APPO Secretary General’s Goodwill Message to NIES 2024

Your Excellency Asiwaju Bola Ahmed Tinubu, GCFR, President and Commander in Chief of the Federal Republic of Nigeria,

Excellencies our host ministers – Dr Heineken Lopkpobiri and Hon Ekperekpo Ekpo, Honourable Ministers of the Federal Republic of Nigeria,

Excellency Tom Alweendo, Minister of Mines and Energy of the Republic of Namibia,

Excellency Samou Seidu Adambi, Minister of Water, Mines and Energy of Benin Republic,

Other visiting ministers and Heads of Delegation,

Excellency Haitham Al-Ghais, Secretary General of OPEC,

The organizers of this important annual event, Brevity Anderson,

The brain behind this very important event, Professor Emmanuel Ibe Kachikwu,

Captains of the oil and gas industry,

Members of the APPO Executive Board here present

All other participants, ladies and gentlemen.

I should like to express on my own behalf and on behalf of the two organizations that I represent, the African Petroleum Producers’ Organization, APPO as Secretary General and the World Energy Council as regional chair for Africa, sincere appreciation to the government and good people of the Federal Republic of Nigeria for the invitation to the 7th edition of the Nigeria International Energy Summit, which I prefer to still call the Nigeria International Petroleum Summit, NIPS.

Permit me to also congratulate the government, in particular the Ministry of Petroleum Resources, its successive ministers from Professor Emmanuel Ibe Kachikwu who started it all through to Timi Sylva and now Dr.
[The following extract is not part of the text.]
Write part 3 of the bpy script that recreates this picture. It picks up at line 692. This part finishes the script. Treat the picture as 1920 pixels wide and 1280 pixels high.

Heineken Lokpobiri and Honourable Ekperekpe Ekpo who have ensured continuity in this laudable project. I also commend the NNPC, the NCDMB, NUPRC, NMDPRA, PTDF and other government agencies in the oil and gas sector as well as the private sector players for the continuous support they have been providing to ensure that NIES excels by the year. I commend Brevity Anderson the organizers of NIES for successes NIES has recorded under its management.

 

As we gather here for the next few days to review the challenges facing the Nigerian, and indeed African energy industry and chart a way forward, permit me to highlight some of the imminent challenges for the for the oil and gas industry on the African continent, challenges brought about by the global paradigm shift away from fossil to renewable energies, euphemistically called the energy transition.

These are the challenges of funding, of technology and of markets.

I should like to note that although these challenges are not completely new, they have been accentuated by the global acceptance of a paradigm shift from fossil to renewable energy forms of energy.

I should also like to emphasize that although environmental concerns have been put forward by climate activists as the reason for the quest for energy transition, the driving ideology of energy transition is energy security. Energy security not for you and me, but for the developed countries that used fossil fuels for over 120 years to industrialize their economies and make the lives of their people better.

In 120 years, they put in the atmosphere over 2,500 gigatons of emissions.

It is these legacy emissions that are at the root of the climate crisis we are told the world faces today. But instead of addressing the root causes of the crisis, namely the legacy emissions, we are focusing on contemporary emissions.

Africa cannot afford to abandon the hundreds of billions of barrels of proven crude reserves and hundreds of trillions SCUF of gas in the name of righting wrongs committed by others, especially when those others are still benefitting from the wrong actions they took and they have the capacity to right the wrong without denying others the opportunity to also use the same form of energy to better the lives of their peoples.

As we gather here and at the ICC in the next few days, we should be asking ourselves if the solutions that the developed countries are putting forward to address the climate challenge are the only or best solutions that shall bring justice all.

Put differently, it is imperative on African academics, intellectuals and thought leaders to put on their thinking caps and to see the imperative of a new paradigm shift in the search for solutions to the climate challenge.

For us in APPO, we have put on that cap already. We are looking at a new model for sustaining and growing the African energy industry.

Yesternight, HE Heineken Lokpobiri spoke about the Africa Energy Bank.

I am pleased to say that a decision on the country to host the Headquarters of the Bank shall be taken by the end of the 1st quarter of this year.

And the Bank shall take off by the end of the 1st half of this year.

We invite all people who believe that the oil and gas industry has key roles to play in the global energy mix for the foreseeable future to partner with us in our various projects from the Africa Energy Bank to the Regional Centers of Excellence and the provision of cross border and regional energy infrastructure. One needs not be a member of APPO nor even an African country or investor to be part of the AEB.

Before I conclude, let me once again thank visiting participants from other APPO Member Countries for the cooperation and collaboration that have characterized the new spirit of APPO since the reform.

I thank you for your kind attention.